Andrew Metrick, Michael H. Jordan Professor of Finance and Management, Yale School of Management


How big is the risk of another financial crisis?
From a general macro-economic perspective, the United States is safer than it was 10 or 15 years ago, in part because we just had a crisis. A big element of what leads us to have a crisis is people’s willingness to accumulate very high levels of risk because of a confidence that it can’t happen. There’s a certain immunity so soon after the last crisis.

We aren’t seeing the problem of taking on excessive risk in the United States. Globally, we do have some very large concerns. Europe has not yet emerged from the financial crisis. There’s still tremendous uncertainty about the stability of their financial system, which has not repaired itself and did not go through the wrenching changes that we went through in the United States over the 2009 to 2010 period.

China is something of a mystery in that it’s a very large, very fast-growing economy with a financial system that in many ways is not as well developed as the rest of the economy. In part that’s an ideological choice; that is, they’ve deliberately undergone a different form of development. One point of solace is that China is quite wealthy from a savings perspective; the government is quite capable of supporting the financial system if it comes to that.
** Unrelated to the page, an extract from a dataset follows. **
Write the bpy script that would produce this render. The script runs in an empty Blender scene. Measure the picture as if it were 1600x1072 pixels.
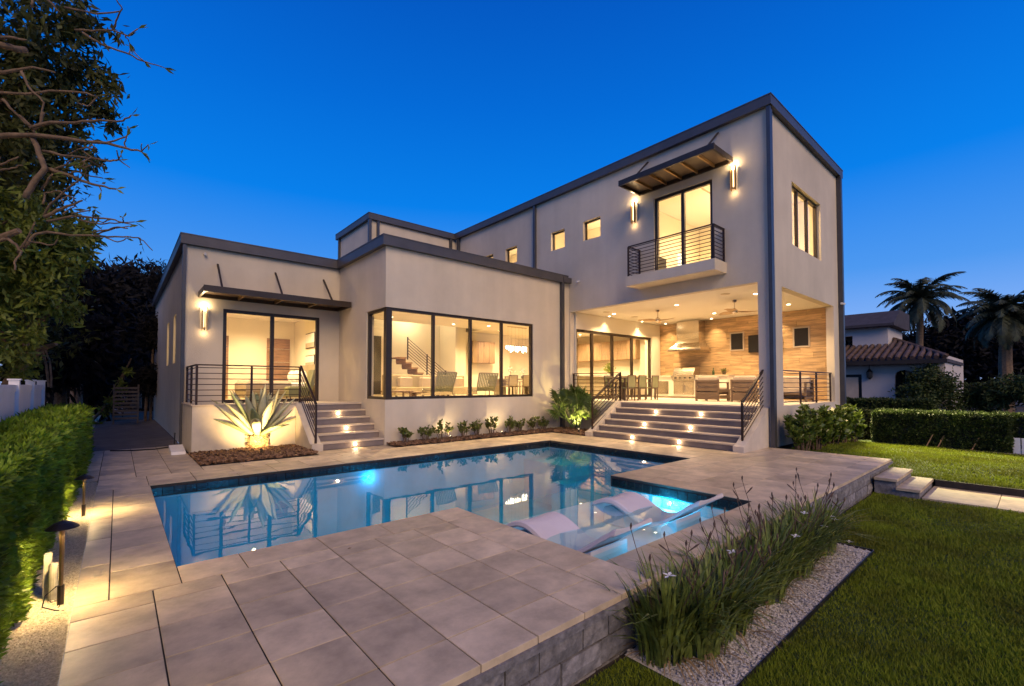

But there’s uncertainty about whether or not that would happen and just how complicated the problems are.

Again, for the U.S., I don’t think anybody can deny that we have a lot of uncertainty right now around key financial issues. Both specific policies and communication stances make it hard to predict where things will go over the next few years. Still, my macro concerns are not U.S.-based though significant events elsewhere in the world could spill into the United States.